**Aim:** From the entries provided below, copy each line that contains the word "this".
-- START Dataset entries --
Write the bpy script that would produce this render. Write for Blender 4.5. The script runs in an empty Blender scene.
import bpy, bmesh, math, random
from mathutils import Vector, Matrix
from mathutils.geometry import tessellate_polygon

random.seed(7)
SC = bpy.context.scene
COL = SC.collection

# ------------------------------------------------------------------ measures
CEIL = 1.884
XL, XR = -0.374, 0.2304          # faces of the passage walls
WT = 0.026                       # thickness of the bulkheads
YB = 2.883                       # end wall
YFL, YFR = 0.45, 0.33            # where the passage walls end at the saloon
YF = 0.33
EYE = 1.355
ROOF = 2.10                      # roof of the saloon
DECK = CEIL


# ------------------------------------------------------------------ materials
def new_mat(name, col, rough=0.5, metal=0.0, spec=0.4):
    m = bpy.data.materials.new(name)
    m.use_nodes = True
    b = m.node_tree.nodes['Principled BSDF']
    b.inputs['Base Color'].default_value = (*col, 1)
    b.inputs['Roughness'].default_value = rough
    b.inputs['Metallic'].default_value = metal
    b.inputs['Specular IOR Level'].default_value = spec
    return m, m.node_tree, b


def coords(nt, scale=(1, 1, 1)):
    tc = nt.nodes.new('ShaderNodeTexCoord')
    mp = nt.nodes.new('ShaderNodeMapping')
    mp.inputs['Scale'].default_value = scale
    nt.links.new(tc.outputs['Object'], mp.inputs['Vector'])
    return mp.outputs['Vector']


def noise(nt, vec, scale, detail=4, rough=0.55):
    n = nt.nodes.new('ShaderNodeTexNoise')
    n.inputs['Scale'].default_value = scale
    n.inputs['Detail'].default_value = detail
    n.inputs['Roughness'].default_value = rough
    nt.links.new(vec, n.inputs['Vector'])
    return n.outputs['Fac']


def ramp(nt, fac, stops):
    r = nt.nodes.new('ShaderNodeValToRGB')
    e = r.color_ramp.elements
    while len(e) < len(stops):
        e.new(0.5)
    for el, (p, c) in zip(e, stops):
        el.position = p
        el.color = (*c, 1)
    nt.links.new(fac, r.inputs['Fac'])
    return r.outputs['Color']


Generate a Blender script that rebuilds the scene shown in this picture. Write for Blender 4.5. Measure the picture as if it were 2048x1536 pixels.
-- END Dataset entries --
**Solved problem:**
Write the bpy script that would produce this render. Write for Blender 4.5. The script runs in an empty Blender scene.
Generate a Blender script that rebuilds the scene shown in this picture. Write for Blender 4.5. Measure the picture as if it were 2048x1536 pixels.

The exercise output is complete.